The Kabbalists teach that this corresponds to the seventy cries of the deer during labor. The birth pangs of the deer are the most painful of any in the animal kingdom because she has a very narrow womb. In Lashon HaKodesh we gain insights into the nature of things by the words they are identified by. The word narrow in Lashon HaKodesh is צר while the word for distress is צער. It is through the narrowness and distress of life that the ע of צער is released. Pain forces us to see the world differently (עין means eyesight). In confronting the true nature of reality we uncover its oneness. We discover the aleph that is hidden within the guttural sounds of the ayin. The comfort of Rabbi Tanchuma is not merely that we can find oneness in the chaos of life but that the chaos is purposefully designed. It is for this reason that there are seventy cries during the birth pangs of Mashiach.


Adam saw in himself the capacity to uncover the oneness that exists in creation.

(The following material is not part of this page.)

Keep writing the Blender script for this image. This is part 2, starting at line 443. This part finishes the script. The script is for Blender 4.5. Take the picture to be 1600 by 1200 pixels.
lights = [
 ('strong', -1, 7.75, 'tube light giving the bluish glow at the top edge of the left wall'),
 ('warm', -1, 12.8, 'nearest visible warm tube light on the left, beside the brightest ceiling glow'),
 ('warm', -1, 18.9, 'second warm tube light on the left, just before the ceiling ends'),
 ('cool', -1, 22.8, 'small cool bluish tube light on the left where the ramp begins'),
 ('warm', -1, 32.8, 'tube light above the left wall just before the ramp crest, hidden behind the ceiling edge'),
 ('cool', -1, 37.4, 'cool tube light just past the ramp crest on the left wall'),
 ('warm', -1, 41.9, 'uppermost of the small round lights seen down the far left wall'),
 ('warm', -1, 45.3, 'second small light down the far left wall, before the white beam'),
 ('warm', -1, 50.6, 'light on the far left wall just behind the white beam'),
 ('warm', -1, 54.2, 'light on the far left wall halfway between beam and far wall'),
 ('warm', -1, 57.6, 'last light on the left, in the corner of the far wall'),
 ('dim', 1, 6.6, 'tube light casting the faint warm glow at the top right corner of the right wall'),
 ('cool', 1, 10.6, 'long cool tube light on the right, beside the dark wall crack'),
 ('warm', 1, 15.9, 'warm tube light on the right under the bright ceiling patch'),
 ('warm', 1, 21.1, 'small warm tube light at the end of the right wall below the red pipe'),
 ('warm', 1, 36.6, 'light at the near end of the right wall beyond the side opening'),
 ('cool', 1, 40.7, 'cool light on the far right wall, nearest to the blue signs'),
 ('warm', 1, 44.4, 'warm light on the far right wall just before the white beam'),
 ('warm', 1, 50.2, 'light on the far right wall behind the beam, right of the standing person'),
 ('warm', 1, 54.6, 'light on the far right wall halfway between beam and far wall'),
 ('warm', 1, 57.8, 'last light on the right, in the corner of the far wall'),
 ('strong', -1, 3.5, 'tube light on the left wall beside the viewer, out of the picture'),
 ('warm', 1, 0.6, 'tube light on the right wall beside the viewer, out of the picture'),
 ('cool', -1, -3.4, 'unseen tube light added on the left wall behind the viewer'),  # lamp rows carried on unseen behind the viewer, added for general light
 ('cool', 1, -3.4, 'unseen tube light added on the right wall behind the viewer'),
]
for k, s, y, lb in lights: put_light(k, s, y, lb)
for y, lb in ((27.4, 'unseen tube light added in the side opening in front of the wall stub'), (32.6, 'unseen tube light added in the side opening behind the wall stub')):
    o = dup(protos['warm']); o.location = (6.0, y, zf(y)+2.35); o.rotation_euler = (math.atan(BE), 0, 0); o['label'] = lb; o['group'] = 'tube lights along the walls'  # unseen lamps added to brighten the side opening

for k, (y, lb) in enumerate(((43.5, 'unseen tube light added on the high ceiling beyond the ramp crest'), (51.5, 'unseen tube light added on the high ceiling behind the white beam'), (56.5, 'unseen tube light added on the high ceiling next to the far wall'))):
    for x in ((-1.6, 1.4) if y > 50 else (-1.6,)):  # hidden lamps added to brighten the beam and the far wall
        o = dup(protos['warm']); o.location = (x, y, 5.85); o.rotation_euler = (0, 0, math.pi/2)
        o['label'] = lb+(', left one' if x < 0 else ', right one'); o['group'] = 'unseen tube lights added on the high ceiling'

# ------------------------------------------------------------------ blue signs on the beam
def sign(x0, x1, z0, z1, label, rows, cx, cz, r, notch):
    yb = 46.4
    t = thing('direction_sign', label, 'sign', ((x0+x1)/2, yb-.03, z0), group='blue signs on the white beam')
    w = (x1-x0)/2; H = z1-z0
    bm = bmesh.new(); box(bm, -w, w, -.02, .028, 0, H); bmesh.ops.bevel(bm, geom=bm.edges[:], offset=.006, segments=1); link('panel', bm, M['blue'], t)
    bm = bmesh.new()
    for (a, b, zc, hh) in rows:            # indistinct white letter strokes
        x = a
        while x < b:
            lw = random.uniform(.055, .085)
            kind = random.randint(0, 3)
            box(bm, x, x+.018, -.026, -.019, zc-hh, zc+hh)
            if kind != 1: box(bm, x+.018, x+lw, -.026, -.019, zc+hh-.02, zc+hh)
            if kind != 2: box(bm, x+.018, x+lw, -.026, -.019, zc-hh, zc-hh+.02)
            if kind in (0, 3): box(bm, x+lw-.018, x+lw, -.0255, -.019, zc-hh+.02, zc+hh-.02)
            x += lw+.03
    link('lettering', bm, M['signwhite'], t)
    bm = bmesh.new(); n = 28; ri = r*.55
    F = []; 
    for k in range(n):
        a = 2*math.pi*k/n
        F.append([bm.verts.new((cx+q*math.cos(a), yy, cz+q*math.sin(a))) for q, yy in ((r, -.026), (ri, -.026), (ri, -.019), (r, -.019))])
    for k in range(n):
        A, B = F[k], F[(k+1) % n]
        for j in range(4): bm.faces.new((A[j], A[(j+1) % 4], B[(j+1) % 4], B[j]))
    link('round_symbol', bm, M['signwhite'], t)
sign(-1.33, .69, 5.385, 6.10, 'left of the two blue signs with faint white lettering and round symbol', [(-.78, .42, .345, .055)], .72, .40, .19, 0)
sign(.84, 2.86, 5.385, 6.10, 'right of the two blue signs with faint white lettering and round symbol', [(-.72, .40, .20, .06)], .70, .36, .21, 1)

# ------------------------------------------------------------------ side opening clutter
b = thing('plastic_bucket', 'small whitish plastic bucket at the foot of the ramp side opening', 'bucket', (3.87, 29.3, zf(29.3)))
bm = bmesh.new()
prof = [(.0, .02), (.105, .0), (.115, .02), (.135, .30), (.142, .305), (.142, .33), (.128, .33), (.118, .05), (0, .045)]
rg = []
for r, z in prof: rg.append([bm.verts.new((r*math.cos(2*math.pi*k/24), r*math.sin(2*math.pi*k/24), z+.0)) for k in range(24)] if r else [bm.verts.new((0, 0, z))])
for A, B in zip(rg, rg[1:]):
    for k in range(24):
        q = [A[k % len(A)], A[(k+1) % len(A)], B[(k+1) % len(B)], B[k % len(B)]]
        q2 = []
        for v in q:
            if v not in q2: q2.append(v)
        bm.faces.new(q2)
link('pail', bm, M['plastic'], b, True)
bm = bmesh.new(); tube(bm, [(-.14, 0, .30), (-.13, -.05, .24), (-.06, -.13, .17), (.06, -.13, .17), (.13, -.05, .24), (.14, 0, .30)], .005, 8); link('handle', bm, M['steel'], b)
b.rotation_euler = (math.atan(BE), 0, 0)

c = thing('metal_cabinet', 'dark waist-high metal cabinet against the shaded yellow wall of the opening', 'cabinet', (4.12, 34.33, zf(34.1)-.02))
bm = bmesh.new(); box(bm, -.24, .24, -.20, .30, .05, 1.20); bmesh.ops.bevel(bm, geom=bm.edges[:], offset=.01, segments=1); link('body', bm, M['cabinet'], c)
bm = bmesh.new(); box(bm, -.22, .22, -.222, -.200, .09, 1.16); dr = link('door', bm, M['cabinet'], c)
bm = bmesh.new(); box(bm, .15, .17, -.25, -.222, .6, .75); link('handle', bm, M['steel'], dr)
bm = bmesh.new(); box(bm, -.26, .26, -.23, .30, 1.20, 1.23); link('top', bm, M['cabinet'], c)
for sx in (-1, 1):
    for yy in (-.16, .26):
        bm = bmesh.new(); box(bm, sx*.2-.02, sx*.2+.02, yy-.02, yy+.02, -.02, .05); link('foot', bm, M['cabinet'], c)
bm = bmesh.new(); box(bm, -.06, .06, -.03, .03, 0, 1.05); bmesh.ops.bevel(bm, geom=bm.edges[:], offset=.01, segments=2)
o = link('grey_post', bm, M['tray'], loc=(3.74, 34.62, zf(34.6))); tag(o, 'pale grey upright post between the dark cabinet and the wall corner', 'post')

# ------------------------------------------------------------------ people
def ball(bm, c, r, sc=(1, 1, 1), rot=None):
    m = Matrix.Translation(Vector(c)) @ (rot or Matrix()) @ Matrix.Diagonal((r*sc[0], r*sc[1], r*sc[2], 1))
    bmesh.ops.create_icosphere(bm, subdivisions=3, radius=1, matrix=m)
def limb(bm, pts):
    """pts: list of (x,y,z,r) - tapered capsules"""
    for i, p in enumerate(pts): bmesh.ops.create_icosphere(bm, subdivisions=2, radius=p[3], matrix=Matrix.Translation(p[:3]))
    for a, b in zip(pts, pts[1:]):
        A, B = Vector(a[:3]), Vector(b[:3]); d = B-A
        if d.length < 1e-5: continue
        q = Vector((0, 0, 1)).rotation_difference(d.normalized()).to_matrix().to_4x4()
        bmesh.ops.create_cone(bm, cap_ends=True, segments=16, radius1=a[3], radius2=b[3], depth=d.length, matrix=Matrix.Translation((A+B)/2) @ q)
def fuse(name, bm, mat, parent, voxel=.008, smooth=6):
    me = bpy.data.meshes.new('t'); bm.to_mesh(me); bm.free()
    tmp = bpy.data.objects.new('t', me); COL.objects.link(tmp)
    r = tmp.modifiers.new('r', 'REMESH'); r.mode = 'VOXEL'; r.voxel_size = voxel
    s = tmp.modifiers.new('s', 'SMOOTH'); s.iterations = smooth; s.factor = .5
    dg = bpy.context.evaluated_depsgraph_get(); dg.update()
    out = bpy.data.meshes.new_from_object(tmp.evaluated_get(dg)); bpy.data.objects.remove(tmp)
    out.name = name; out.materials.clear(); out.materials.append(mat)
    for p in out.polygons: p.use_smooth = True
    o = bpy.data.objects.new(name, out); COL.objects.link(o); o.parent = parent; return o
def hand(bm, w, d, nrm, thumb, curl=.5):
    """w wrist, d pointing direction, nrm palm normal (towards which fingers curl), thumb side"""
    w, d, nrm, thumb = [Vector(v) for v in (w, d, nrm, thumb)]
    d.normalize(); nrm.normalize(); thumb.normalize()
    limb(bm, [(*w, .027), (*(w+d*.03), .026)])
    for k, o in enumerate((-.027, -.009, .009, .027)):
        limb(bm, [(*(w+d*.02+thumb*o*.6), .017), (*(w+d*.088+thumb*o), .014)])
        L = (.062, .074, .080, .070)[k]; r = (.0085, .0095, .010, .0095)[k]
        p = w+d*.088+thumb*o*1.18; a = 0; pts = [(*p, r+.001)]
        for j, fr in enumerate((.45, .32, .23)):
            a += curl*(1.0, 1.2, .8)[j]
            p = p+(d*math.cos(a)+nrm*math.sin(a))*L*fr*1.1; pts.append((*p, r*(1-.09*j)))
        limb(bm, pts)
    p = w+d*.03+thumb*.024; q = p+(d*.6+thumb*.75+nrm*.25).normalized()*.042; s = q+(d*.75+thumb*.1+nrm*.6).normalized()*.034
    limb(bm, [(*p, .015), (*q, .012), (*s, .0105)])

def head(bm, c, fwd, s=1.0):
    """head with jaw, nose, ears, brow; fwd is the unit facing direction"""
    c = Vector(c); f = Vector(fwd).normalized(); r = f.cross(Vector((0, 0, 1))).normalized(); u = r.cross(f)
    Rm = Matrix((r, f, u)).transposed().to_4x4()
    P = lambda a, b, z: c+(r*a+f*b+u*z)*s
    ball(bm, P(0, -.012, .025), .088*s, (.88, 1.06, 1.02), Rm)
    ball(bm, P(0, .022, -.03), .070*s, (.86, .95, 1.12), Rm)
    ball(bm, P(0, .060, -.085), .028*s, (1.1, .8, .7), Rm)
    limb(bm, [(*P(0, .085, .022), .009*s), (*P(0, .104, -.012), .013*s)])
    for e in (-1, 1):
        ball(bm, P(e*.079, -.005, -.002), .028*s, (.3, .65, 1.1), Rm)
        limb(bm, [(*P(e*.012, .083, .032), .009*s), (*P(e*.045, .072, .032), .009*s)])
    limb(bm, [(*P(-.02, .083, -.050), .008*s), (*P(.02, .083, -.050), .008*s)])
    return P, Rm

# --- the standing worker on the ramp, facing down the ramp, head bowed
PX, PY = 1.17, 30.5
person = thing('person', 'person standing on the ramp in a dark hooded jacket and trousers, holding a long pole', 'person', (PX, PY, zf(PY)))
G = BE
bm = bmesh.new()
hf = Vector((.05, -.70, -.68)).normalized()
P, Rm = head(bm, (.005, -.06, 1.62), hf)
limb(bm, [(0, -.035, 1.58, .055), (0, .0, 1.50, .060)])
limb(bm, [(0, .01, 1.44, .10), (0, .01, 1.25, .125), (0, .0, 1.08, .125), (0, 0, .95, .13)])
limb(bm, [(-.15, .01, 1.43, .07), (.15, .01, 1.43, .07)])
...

In the soul of Dovid HaMelech he saw the same talent and sacrificed seventy years of his life so that Dovid HaMelech could continue that mission. As David HaMelech wrote in Tehillim (118) מִן־הַ֖מֵּצַֽר קָרָ֣אתִי יָּ֑הּ עָ֜נָ֗נִי בַּמֶּרְחָ֣ב יָֽהּ, From the narrowness (הַ֖מֵּצַֽר) I called God; God answered (עָ֜נָ֗נִי ) me with a vast expanse. Ultimately it is Mashiach that will finish the job and usher in the era of Olam Haba.


On some year Tisha B'Av falls out on Shabbos. While we do not show any public displays of mourning on Shabbos (there is no special Seuda Hamafsekes before the fast), we are still forbidden from learning Torah after midday on Shabbos afternoon (aside for those sections of Torah which are permitted to be studied on Tisha B’Av). Unless Mikvah night falls out on Friday night, marital relations are prohibited. So we find ourselves in a strange situation. It is Tisha B'Av but not exactly. We eat our regular Shabbos seudas and we delay the fast until Sunday. But in the end we must ask the question, is it Tisha B'Av or Shabbos? I would like to suggest that this type of Tisha B'Av presents us with a unique opportunity. We confront the pain of Tisha B'Av and the oneness of Shabbos at the very same moment. We celebrate Shabbos and mourn Tisha B'Av at the same time. A Jew is obligated to live in two dimensions at once. It is within the pain of the destruction of the Beis HaMikdash that we will find God and rebuild our home. Those that mourn the tragedy of Yerushalayim will merit to see it restored to its state of glory. The simcha of Shabbos is a taste of the simcha we will experience in Olam Haba. On Shabbos/Tisha B'Av may we merit to greet Mashiach and finally uncover what Rav Shlomo Freifeld zt"l called "the symmetry of creation."